As David Ashford, People and Culture Lead at Ward Williams Associates, points out, building talent pipelines through apprenticeship schemes is essential for the industry:
“It’s a massive recruitment issue. There just aren’t enough quantity surveyors in this country, so we have to grow our own.”
The ‘win–win’ of upskilling
It’s also clear that learning and development provision is a huge draw for employees, with recent research finding that 41% will look for another job in 2024 if their company doesn’t provide them with training opportunities. The same survey found that 57% of respondents agree that the ‘shelf life’ of skills is shorter than it used to be.
This appetite for ongoing development and opportunities for ‘upskilling’ is good news for employers who are already struggling with recruitment and retention in the current marketplace. It’s a win–win situation, in fact. By investing in your existing workforce, you will not only cut your recruitment costs but also fulfil staff ambitions for professional development and give employees a tangible reason to stay in their roles and grow with you.
Incredibly flexible, apprenticeships are the ideal way to focus your upskilling strategy to best effect. They can be used at any level of the organisation and allow you to upskill whichever roles you wish.
Learn more: Encouraging existing staff to upskill
From consolidating training for entry-level staff to mapping out clear routes for employee development and career progression, they do much more than simply fill skills gaps. In fact, top-tier apprenticeships are at Master’s degree level, enabling your top talent to acquire a depth of knowledge that they can use to help move your business forward.
Unlocking potential with government funding
Thanks to the government’s apprenticeship levy, apprenticeships are an extremely cost-effective way of upskilling your staff and unlocking workforce potential.
If you’re a large employer that pays the apprenticeship levy, you’re already contributing towards the programme. And if you’re in the majority of businesses that don’t pay the levy, you’re eligible for between 95% and 100% funding of the cost of the apprenticeship training fees.
Crucially, your apprentices will develop their skills ‘on the job’, so there’s no delay while you wait for theory to be translated into practice. With more or less immediate results, upskilling staff through apprenticeships is a proactive solution to the urgent problem of the skills gap in our built environment workforce.
Improving diversity
Another key benefit of launching your own apprenticeship scheme is the boost this can give to your company’s diversity – and that of the industry at large.. As William Tobin, a building surveyor at RLB, explains:
“The apprenticeship route gives an opportunity to people who wouldn’t previously have thought of construction as an option, whether that’s surveying, sustainability, or contracts.
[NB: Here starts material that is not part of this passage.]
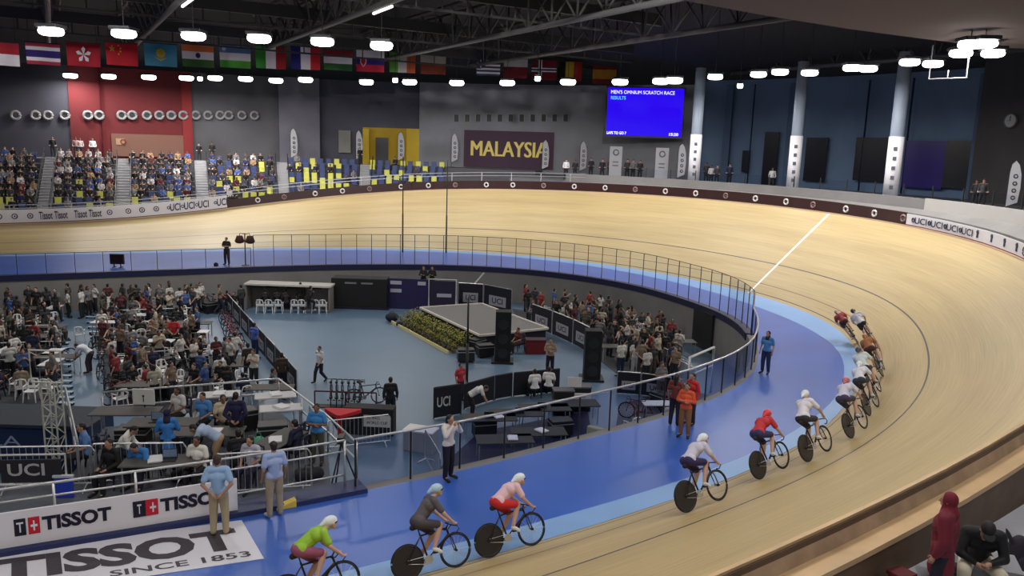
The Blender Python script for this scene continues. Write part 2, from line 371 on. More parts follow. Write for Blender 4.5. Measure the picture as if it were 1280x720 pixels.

Bringing those people into the industry increases diversity, and that opens up access to a wider range of perspectives and backgrounds that can be really valuable for the sector.”
Morag Watson, an Estates Team Leader at the Environment Agency, agrees:
“I want to be able to stand and look around my office and see a team with different backgrounds and skills that better represent the communities we serve.”
Learn more: Fostering diversity and facilitating social mobility through apprenticeships
Looking to the future
Don’t forget – while you’re focusing on training and retaining your current workforce, you’re sending out a powerful message to potential new recruits too. They will see your loyal staff and culture of continuous improvement as an integral part of your business character. They will know that you have invested in the future, whatever challenges it may hold for the built environment and beyond.
So while we don’t have a crystal ball or the answers to climate change or the energy crisis, we do know that upskilling your staff is the best way to secure the future for your business and attract new talent as well. If you are not already making the most of the available funding for apprenticeships, now is the time to take action for the future and grow those skills for life.